Henry was born at 39 High Street, Belfast, on 31 August 1767. He was the fifth child of Captain John McCracken, a Belfast ship owner and rope maker, and Ann Joy, daughter of Francis Joy, who had founded the Belfast News-Letter and General Advertiser in 1737.

The Joys were of Huguenot descent, their name being originally Joyeuse, both the McCracken and Joy families were among the leaders of Belfast industry, read more from Mary Lowry's 'History of Belfast'

Henry was tall, standing just under six feet, with fair hair. He tended to be rash and impulsive He was apprenticed to the textile trade, in 1789 Henry Joy was appointed Manager of a cotton mill on the Falls Road.

He and his sister, Mary Ann McCracken, founded the first Sunday School in Belfast, he worked as a social reformer and brought about improvements in working conditions in mills. He started a school to provide free education to the children of the poor. He was also an enthusiastic supporter of the Belfast Harp Festival in 1792, gathering together itinerant harpers and bands of what was then a dying tradition. He is said to have fathered a child with Mary Bodle.
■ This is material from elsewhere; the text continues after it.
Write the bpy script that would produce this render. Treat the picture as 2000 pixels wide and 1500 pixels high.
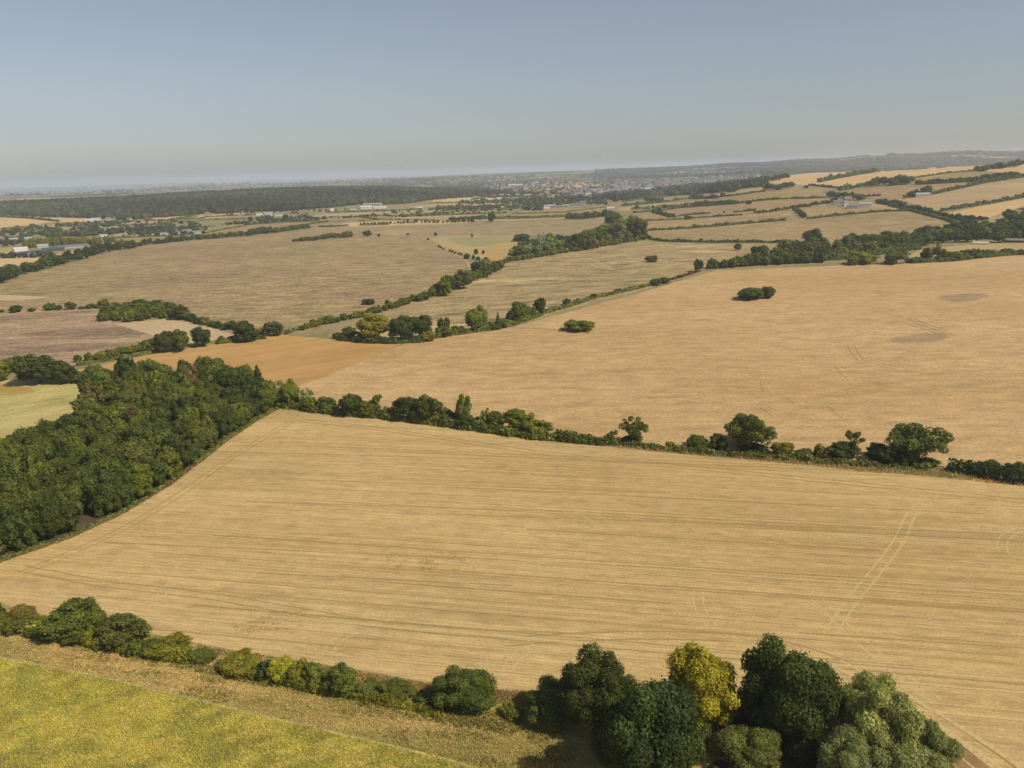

McCracken’s radical ideas included political reform and in 1791 he was a founder member of the Society of United Irishmen. and he later was to become a member of the Ulster Directory. In 1795, in the company of Wolfe Tone, Robert Simms, Samuel Nelson and Thomas Russell at the site of MacArt's Fort on Cave Hill, outside Belfast they swore the oath "Never to desist in our efforts until we have subverted the authority of England over our country and asserted our independence".

The Battle of Antrim.

In 1796 the leaders, including Henry Joy and his brother, were arrested and spent fifteen months in Dublin's Kilmainham Jail, When the call to rise to arms came in June 1798, McCracken led the attack on Antrim where they were routed by the army, and he went into hiding. He was arrested near Carrickfergus, tried on the next day .in Belfast, and hanged that evening June 17th 1798 His sister Mary Ann accompanied him from the prison cell to the gallows .outside the Market House in Cornmarket. Mary Ann had a doctor waiting in case the body could be revived. He was buried in the nearby St George’s graveyard, High Street, but the remains were later re-buried in Clifton Street graveyard.